The inauguration of South Pars phases 17 through 21 completes the country’s biggest investment, amounting to around $20 billion over the past ten years.

South Pars, which is the world’s largest gas field, has some 230 billion barrel of oil equivalent recoverable hydrocarbons. Two-thirds of the field is located in Qatar, and the other third in Iran. At present, Qatar produces more than 590 million cubic meters of natural gas per day from the field and has plans to boost production by 2022. Iran is trying to catch up in production. Iranian authorities have said that by 2018, gas production from the South Pars field (3,700 sq. km) will exceed that of Qatar’s in the North Field (6,000 sq. km), which is the geological continuation of South Pars.

In total, Iran’s gas production has reached 540 million cubic meters, up from just 240 million when Rohani was elected in 2013, according to Iran’s Ministry of Energy.

Production was curbed by sanctions against Iran, which made it impossible for foreign companies to invest in infrastructure to bring the product to market. As a result, most of Iranian gas produced is used for domestic consumption.

Most of the gas produced is used for domestic consumption, and exports are focused on delivering natural gas via already-existing pipelines to Oman, Pakistan, Iraq, and Kuwait. Tehran relies on oil, not natural gas, for main export revenues.
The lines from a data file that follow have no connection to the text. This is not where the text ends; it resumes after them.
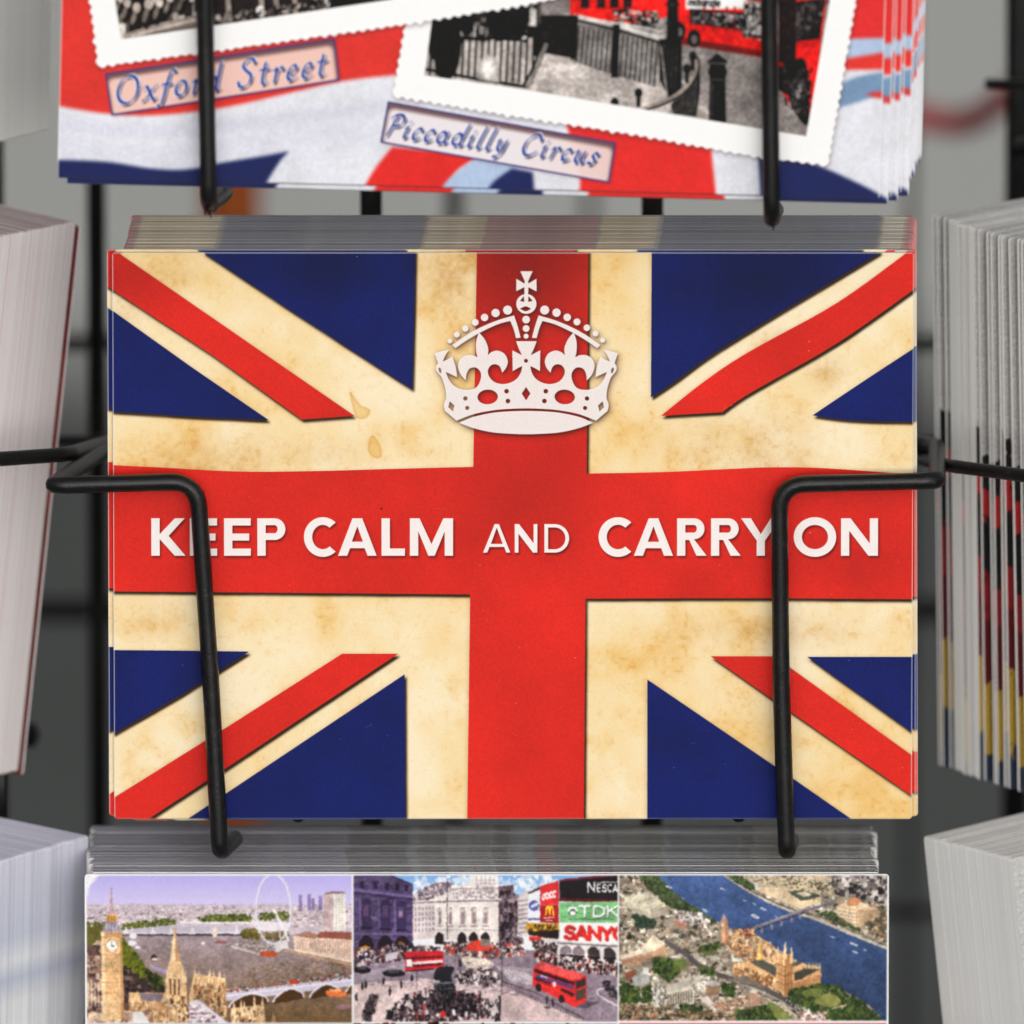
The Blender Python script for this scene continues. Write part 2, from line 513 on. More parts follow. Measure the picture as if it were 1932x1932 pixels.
    half = [(955, 768, 1), (862, 768, 1), (884, 830), (914, 892, 1), (829, 850, 1), (832, 1038, 1), (880, 1010), (918, 992, 1), (905, 1050), (868, 1105), (810, 1140), (740, 1152), (670, 1134), (625, 1090),
            (610, 1035), (635, 988), (680, 976), (718, 998), (738, 1053, 1), (775, 1005), (789, 945), (760, 882), (700, 853), (645, 864), (610, 892, 1), (613, 830), (582, 752), (530, 690, 1), (505, 765), (503, 850),
            (515, 912, 1), (470, 892), (410, 896), (360, 932), (342, 990), (362, 1062), (412, 1122, 1), (420, 1060), (448, 1014), (500, 1005), (540, 1040), (548, 1092), (525, 1158), (482, 1195), (400, 1203),
            (320, 1176), (265, 1120), (233, 1045, 1), (334, 1092, 1), (322, 1000), (290, 906, 1), (250, 930), (205, 950, 1), (232, 890), (264, 843, 1), (200, 856), (132, 876, 1), (150, 930), (160, 965), (145, 995), (148, 1035), (185, 1080),
            (205, 1120), (228, 1200), (233, 1280), (215, 1335), (225, 1392), (250, 1415), (328, 1482, 1), (480, 1424), (650, 1390), (800, 1376), (955, 1372)]
    ring = half + mir(half)[1:-1]
    body = smooth_path(ring, True, 5)
    rings.append(body)
    rings.append(smooth_path([(352, 1500, 1), (480, 1447), (650, 1410), (800, 1397), (955, 1393), (1110, 1397), (1260, 1410), (1430, 1447), (1555, 1500, 1), (1430, 1548), (1260, 1586), (1080, 1600), (955, 1603), (830, 1600), (650, 1586), (470, 1546)], True, 6))
    rings.append(np.array([(900, 142), (1012, 142), (972, 232), (974, 252), (1046, 209), (1048, 325), (974, 286), (972, 352), (938, 352), (936, 286), (864, 322), (864, 209), (938, 252), (940, 232)], float))
    orb = [ell(955, 435, 91, 89, 0, 40), smooth_path([(898, 478, 1), (950, 457), (996, 478, 1), (950, 500)], True, 5), np.array([(898, 408), (932, 366), (936, 416)]), np.array([(974, 366), (1012, 408), (972, 416)])]
    for x, y, r in ((953, 575, 35), (953, 655, 31), (953, 724, 23), (787, 490, 41), (679, 516, 38), (580, 556, 34), (497, 600, 31), (407, 655, 29), (331, 709, 27), (269, 767, 22),
                    (1120, 490, 41), (1226, 513, 38), (1322, 555, 34), (1410, 596, 32), (1498, 648, 30), (1576, 700, 27), (1640, 760, 23)):
        rings.append(ell(x, y, r))
    arch = [(290, 803, 1), (420, 712), (560, 637), (700, 580), (845, 537, 1), (878, 635), (905, 738, 1), (862, 742, 1), (840, 660), (810, 588, 1), (700, 618), (560, 682), (430, 756), (318, 832, 1)]
    rings.append(smooth_path(arch, True, 5)); rings.append(smooth_path(mir(arch), True, 5))
    hl = [ell(608, 1268, 91, 65, -.06), ell(778, 1217, 20), ell(790, 1305, 20), ell(408, 1282, 19), ell(425, 1367, 18), np.array([(268, 1308), (308, 1345), (296, 1398), (255, 1360)], float), ell(180, 1030, 11, 26, -.25)]
    holes = [ell(952, 944, 17), np.array([(953, 1180), (991, 1238), (953, 1298), (915, 1238)], float)] + hl + [np.stack([1908 - h[:, 0], h[:, 1]], 1) for h in hl]
    m = np.zeros((H, W), np.float32)
    for r in rings: m = np.maximum(m, A.mask([cm(r)]))
    m = np.maximum(m, A.mask([cm(r) for r in orb]))
    for h in holes: m = m * (1 - A.mask([cm(h)]))
    A.shadow(m, 3 * u, 5 * u, 7 * u, (60, 22, 12), .62)
    A.shadow(m, 1.5 * u, 2.5 * u, 2 * u, (40, 12, 8), .5)
    A.blend(m * .97, (243, 234, 232))
    # slogan
    t = np.zeros((H, W), np.float32)
    def put(ch, x0, x1, y0, y1, s):
        cap = y1 - y0
        g = glyph(ch, s, (x1 - x0) / cap)
        return A.mask([np.array([(x0 + p[0] * cap, y0 + p[1] * cap) for p in r], float) for r in g])
    k6 = lambda x: (200 + x * .5176) / 1.06
    k7 = lambda x: (1100 + x * .3882) / 1.06
    for ch, a, b in (('K', 197, 330), ('E', 346, 452), ('E', 478, 582), ('P', 607, 716), ('C', 787, 918), ('A', 919, 1069), ('L', 1087, 1178), ('M', 1197, 1364)):
        t = np.maximum(t, put(ch, k6(a), k6(b), 976, 1047, .225))
    for ch, a, b in (('A', 1480, 1586), ('N', 1602, 1690), ('D', 1717, 1813)):
        t = np.maximum(t, put(ch, k6(a), k6(b), 987, 1041, .135))
    for ch, a, b in (('C', 250, 430), ('A', 432, 635), ('R', 655, 797), ('R', 830, 973), ('Y', 984, 1190), ('O', 1256, 1476), ('N', 1500, 1691)):
        t = np.maximum(t, put(ch, k7(a), k7(b), 976, 1047, .222))
    A.shadow(t, 2.2 * u, 3.6 * u, 2.4 * u, (70, 8, 6), .75)
    A.blend(t, (246, 236, 234))
    # scuffs: pale specks and hairlines from handling
    for _ in range(240):
        p = rs.rand(2) * (W, H); r = .6 + rs.rand() ** 3 * 1.6
        A.fill([ell(p[0], p[1], r, r * .8, 0, 7)], (235, 215, 200), .3 + .4 * rs.rand(), raw=True)
    for _ in range(26):
        p = rs.rand(2) * (W, H); d = rs.randn(2) * 16
        A.fill([[p, p + d, p + d + (.8, 1.0), p + (.8, 1.0)]], (240, 225, 215), .28, raw=True)
    A.fill([ell(*f(np.array([[719.5, 958.]]))[0], 3.2)], (60, 20, 18), .8, raw=True)
    A.grain(.020)
    # cut edge: thin pale rim
    rim = 3
    A.a[:rim] = A.a[:rim] * .4 + .5; A.a[:, :rim] = A.a[:, :rim] * .4 + .52; A.a[:, -rim:] = A.a[:, -rim:] * .4 + .52; A.a[-rim:] = A.a[-rim:] * .6 + .25
    return A

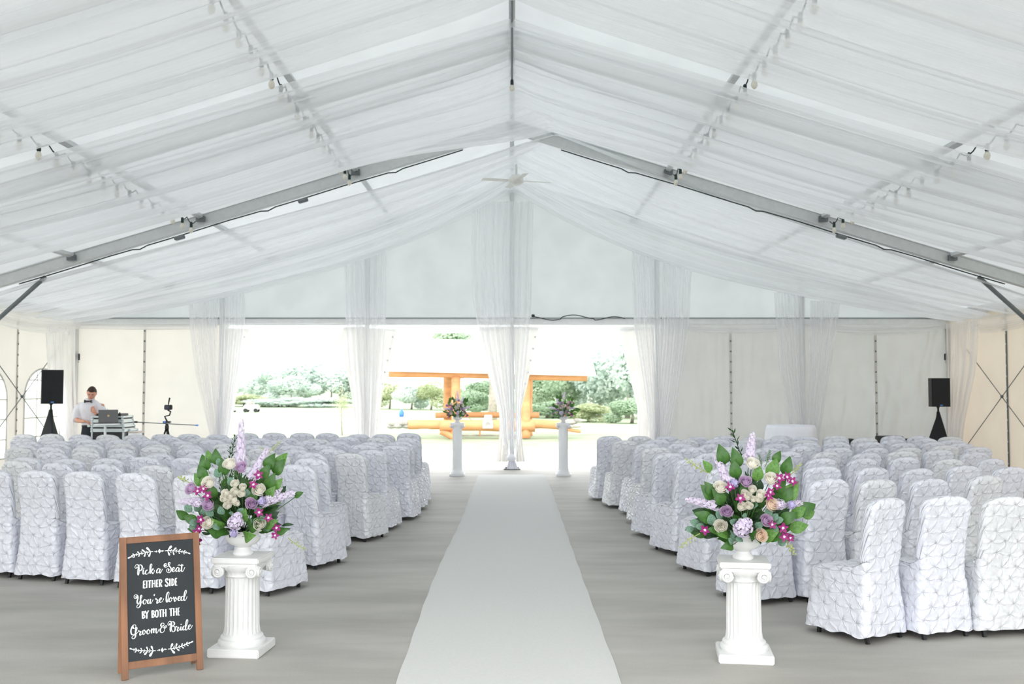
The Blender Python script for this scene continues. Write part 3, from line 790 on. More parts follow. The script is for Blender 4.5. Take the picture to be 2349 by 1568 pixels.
# ------------------------------------------------------------------ columns
def flute(n=20, dep=.07):
    return lambda t, z: 1 - dep * abs(math.sin(n * t / 2)) ** .6
def column(x, y, rz, H, W, label, detail=True, mt=None):
    """plinth, base mouldings, fluted shaft, Ionic capital with scrolls"""
    r = empty('pedestal_column', (x, y, 0), rz); tag(r, label, 'pedestal')
    k = W / .34
    mt = mt or M['plaster']
    MB().box((0, 0, .028 * k), (W, W, .056 * k), None, .006).build('plinth', mt, r)
    b = MB().lathe([(.145*k,.052*k),(.152*k,.065*k),(.152*k,.08*k),(.143*k,.09*k),(.136*k,.095*k),(.138*k,.104*k),(.134*k,.112*k),(.122*k,.118*k),(.120*k,.13*k)], n=64, mod=lambda t, z: 1 + .012 * math.cos(28 * t) * (z < .09 * k))
    soft(b.build('base', mt, r), 50)
    s0 = .125 * k; s1 = H - .135 * k
    sh = MB().lathe([(.119*k, s0), (.114*k, s0 + .03), (.111*k, s0 + .05), (.108*k, s1 - .03), (.110*k, s1)], n=192, mod=lambda t, z: 1 if (z < s0 + .02 or z > s1 - .01) else 1 - .06 * abs(math.cos(12 * t)) ** .6)
    soft(sh.build('shaft', mt, r), 60)
    cp = empty('capital', (0, 0, 0), 0, r)
    e = MB().lathe([(.112*k, s1), (.118*k, s1 + .008), (.114*k, s1 + .016), (.124*k, s1 + .04), (.146*k, s1 + .06), (.15*k, s1 + .085)], n=64, mod=lambda t, z: 1 + .02 * math.cos(24 * t))
    soft(e.build('echinus', mt, cp), 50)
    MB().box((0, 0, H - .018 * k), (W * .93, W * .93, .036 * k), None, .006).build('abacus', mt, cp)
    MB().box((0, 0, H - .048 * k), (W * .84, W * .84, .03 * k), None, .006).build('bolster', mt, cp)
    if detail:
        for f_ in range(4):
            Rm = Matrix.Rotation(f_ * PI / 2, 3, 'Z')
            for sx in (-1, 1):
                pts = []; rad = []
                for q in range(46):
                    t = q / 45; an = -PI * .5 + t * PI * 4.2; rr = .034 * k * (1 - t * .86)
                    pts.append(Rm @ Vector((sx * (.112 * k - rr * math.sin(an + PI) * 1 - 0), -.150 * k - .008 * k * t, H - .088 * k + rr * math.cos(an + PI))))
                    rad.append(.0095 * k * (1 - .5 * t))
                vb = MB().tube(pts, rad, 7); vb.lathe([(.0135*k, -.004), (.013*k, .006*k), (.004*k, .012*k)], n=10)
                cc = Rm @ Vector((sx * .112 * k, -.154 * k, H - .088 * k))
                for w_ in range(len(vb.v) - 30, len(vb.v)):
                    p = vb.v[w_]; vb.v[w_] = Rm @ Vector((p.x, -p.z, p.y)) + cc
                d_ = MB().lathe([(.001, 0), (.038*k, 0), (.038*k, .02), (.001, .02)], n=20, cap=False)
                o_ = len(vb.v); vb.add([Rm @ Vector((p.x, -p.z, p.y)) + Rm @ Vector((sx * .112 * k, -.130 * k, H - .088 * k)) for p in d_.v], d_.f)
                soft(vb.build('scroll', mt, cp), 60)
    else:
        for sx in (-1, 1):
            vb = MB().box((sx * .135 * k, 0, H - .085 * k), (.07 * k, .30 * k, .07 * k), None, .02 * k); vb.build('scroll', mt, cp, True)
    return r
def urn(x, y, z, k, label):
    prof = [(.052, 0), (.056, .004), (.056, .012), (.050, .02), (.040, .032), (.038, .042), (.05, .052), (.075, .062), (.090, .078), (.096, .095), (.092, .108), (.084, .116), (.088, .122), (.100, .128), (.104, .134), (.100, .138), (.088, .132), (.080, .115), (.03, .07), (.001, .065)]
    o = MB().lathe([(r * k, z_ * k) for r, z_ in prof], n=48, cap=False).build('urn', M['white_gloss'], None, True, loc=(x, y, z))
    soft(o, 50); tag(o, label, 'urn'); return o
ZL = 6.50; ZRt = 6.36
pl = at(558, 1300, ZL); pr = at(1706, 1300, ZRt)
HCL = at(558, 1271, ZL).z; HCR = at(1706, 1281, ZRt).z
column(pl.x, ZL, math.radians(-5), HCL, .335, 'short white fluted column on the left of the aisle beside the chalkboard')
column(pr.x, ZRt, math.radians(-8), HCR, .335, 'short white fluted column on the right of the aisle near the front row')
urn(pl.x, ZL, HCL, 1.16, 'white footed urn on the left front column')
urn(pr.x, ZRt, HCR, 1.16, 'white footed urn on the right front column')
YF = 19.25
fl = at(1050, 1000, YF); fr = at(1293, 1000, YF); HF = at(1050, 969, YF).z
column(fl.x, YF, 0, HF, .285, 'tall white column at the far end left of the runner', False, M['white_paint'])  # far pair in a brighter white, painting light onto their shaded fronts
column(fr.x, YF, 0, HF, .285, 'tall white column at the far end right of the runner', False, M['white_paint'])
urn(fl.x, YF, HF, 1.0, 'white urn on the far left column'); urn(fr.x, YF, HF, 1.0, 'white urn on the far right column')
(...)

Iran has not yet been able to replicate Qatar’s successful LNG model, due to a lack of investment as a result of sanctions, and now, an over-supplied market. Qatar is currently the world’s LNG exporter, and ships natural gas to both Europe and Asia, where the product fetches higher market prices.

Iran has signed memorandums of understanding agreements with Gazprom Neft, Lukoil, Tatneft, and Zarubezhneft to jointly develop and operate oil fields.